As stated above, the problem lies with the way shutters work.
At or below the maximum sync speed -- whether that be 1/250, 1/200, 1/125, or whatever -- the first curtain fully opens, exposing the sensor, then the flash fires its very brief pulse, then the second curtain closes, covering the sensor. A faster shutter speed doesn't mean that the curtains are moving faster, only that the delay between first curtain opening and second curtain closing is shorter.
But above sync speed, the curtains can't move fast enough to do the job, so instead the second curtain starts to close before the first curtain is fully open, creating a moving slit that "wipes" across the sensor, exposing any given part of the sensor for the correct time for the shutter speed set.
That works great in sunlight or continuous artificial light, but when using flash it doesn't; the brief burst of light from the flash will only hit the part of the sensor that's under the slit at the moment it fires.
Trigger latency can be an issue when operating just a bit above sync speed, because sometimes slow-acting strobes can be timed to fire in such a way that they stay at a relatively steady brightness as the curtains move across the sensor, but only if the timing is precise and usually only at low power settings with voltage-controlled strobes. Speedlites and IGBT/thyristor-controlled strobes work differently, and lower power settings will actually shorten the flash duration, making out of sync shutter speeds worse instead of better.
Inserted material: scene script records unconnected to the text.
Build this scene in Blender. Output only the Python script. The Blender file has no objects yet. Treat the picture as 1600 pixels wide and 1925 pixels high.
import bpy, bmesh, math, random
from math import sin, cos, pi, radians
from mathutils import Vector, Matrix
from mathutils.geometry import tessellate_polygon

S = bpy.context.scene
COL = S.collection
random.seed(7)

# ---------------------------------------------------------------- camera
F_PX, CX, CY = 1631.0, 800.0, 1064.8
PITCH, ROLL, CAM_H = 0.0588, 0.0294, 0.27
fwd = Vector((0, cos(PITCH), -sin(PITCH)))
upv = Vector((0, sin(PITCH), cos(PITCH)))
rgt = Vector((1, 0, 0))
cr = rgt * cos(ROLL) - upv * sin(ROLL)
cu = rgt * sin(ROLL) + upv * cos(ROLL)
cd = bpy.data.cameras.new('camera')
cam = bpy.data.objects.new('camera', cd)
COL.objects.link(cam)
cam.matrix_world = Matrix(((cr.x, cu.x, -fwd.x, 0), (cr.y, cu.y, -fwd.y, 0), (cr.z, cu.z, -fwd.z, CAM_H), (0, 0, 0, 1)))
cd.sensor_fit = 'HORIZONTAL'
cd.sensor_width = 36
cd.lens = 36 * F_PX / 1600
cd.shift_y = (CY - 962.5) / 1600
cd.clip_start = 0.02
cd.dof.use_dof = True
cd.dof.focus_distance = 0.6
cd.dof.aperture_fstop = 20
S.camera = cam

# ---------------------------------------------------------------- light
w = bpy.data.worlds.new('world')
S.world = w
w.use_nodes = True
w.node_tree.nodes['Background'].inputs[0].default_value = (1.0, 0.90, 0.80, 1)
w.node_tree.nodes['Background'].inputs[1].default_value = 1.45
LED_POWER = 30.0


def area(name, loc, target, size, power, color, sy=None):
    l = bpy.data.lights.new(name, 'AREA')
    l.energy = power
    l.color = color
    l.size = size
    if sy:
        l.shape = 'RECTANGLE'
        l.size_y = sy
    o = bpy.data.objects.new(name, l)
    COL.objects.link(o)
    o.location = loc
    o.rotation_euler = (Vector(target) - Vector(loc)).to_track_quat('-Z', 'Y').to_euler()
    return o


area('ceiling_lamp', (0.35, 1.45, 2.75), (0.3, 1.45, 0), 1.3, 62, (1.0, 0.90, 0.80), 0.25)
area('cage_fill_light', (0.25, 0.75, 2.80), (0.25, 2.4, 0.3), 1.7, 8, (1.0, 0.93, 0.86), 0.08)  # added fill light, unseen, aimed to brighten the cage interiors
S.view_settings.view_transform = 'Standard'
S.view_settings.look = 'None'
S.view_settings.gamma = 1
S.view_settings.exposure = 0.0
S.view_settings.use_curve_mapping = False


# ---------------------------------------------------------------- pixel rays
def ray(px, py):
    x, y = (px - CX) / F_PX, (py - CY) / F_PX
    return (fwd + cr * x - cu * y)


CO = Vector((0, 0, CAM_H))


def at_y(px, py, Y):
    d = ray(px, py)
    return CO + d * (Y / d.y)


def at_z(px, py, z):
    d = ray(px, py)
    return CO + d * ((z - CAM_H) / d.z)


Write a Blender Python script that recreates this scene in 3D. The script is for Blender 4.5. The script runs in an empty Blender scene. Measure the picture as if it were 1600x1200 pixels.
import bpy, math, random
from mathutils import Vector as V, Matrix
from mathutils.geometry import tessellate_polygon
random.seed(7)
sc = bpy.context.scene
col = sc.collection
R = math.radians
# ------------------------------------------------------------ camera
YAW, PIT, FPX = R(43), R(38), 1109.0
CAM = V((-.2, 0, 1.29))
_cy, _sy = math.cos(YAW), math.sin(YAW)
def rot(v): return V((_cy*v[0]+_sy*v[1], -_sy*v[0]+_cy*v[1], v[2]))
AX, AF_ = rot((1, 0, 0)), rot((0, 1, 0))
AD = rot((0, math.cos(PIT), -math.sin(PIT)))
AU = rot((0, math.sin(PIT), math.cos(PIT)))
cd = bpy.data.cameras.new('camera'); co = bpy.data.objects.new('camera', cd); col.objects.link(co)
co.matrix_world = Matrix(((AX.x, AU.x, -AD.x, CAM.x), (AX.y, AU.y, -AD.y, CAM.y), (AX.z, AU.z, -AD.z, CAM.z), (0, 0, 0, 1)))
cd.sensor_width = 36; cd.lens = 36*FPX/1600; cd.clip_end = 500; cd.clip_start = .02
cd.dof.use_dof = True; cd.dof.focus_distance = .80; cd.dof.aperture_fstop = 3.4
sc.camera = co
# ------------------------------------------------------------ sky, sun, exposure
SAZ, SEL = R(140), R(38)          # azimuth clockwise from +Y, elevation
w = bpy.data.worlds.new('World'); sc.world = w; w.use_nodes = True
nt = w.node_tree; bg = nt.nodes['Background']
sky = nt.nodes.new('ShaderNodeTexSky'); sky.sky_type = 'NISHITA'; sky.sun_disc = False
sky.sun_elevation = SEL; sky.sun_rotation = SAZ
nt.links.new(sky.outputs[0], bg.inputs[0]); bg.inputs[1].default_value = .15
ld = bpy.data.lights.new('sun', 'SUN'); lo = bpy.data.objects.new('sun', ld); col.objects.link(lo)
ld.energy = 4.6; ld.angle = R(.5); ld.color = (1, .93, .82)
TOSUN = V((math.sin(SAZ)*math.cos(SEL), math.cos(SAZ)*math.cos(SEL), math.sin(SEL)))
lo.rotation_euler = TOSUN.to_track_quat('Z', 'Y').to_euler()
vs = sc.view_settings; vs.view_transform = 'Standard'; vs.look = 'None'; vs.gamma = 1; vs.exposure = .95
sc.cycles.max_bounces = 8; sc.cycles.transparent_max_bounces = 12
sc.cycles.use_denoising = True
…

There are a few ways to get around the sync speed issue. The two most common are use of leaf-shutter lenses that can open and close at speeds of 1/500 to -- in the newest models -- 1/1600, or the use of High Speed Sync (Canon's term), Focal Plane Flash (Nikon's term), or other similar methods, where the Speedlite/Speedlight/flash gun is fired multple times in short succession (at vastly reduced power) to simulate continuous light during the entire shutter travel.
Some point and shoot cameras, and a few DSLRs, use an electronic "shutter" rather than an actual physical shutter, and they don't have the same sync speed issues because the sensor is always exposed; the sensor is just switched on and off electronically to simulate a given shutter speed. There are also "hybrid" designs that only have one curtain. Both of those systems have other issues, though, which is why most DSLRs still use a traditional mechanical shutter.
Lot's of info here, but hopefully it helps or at least points you in the right direction for further reading.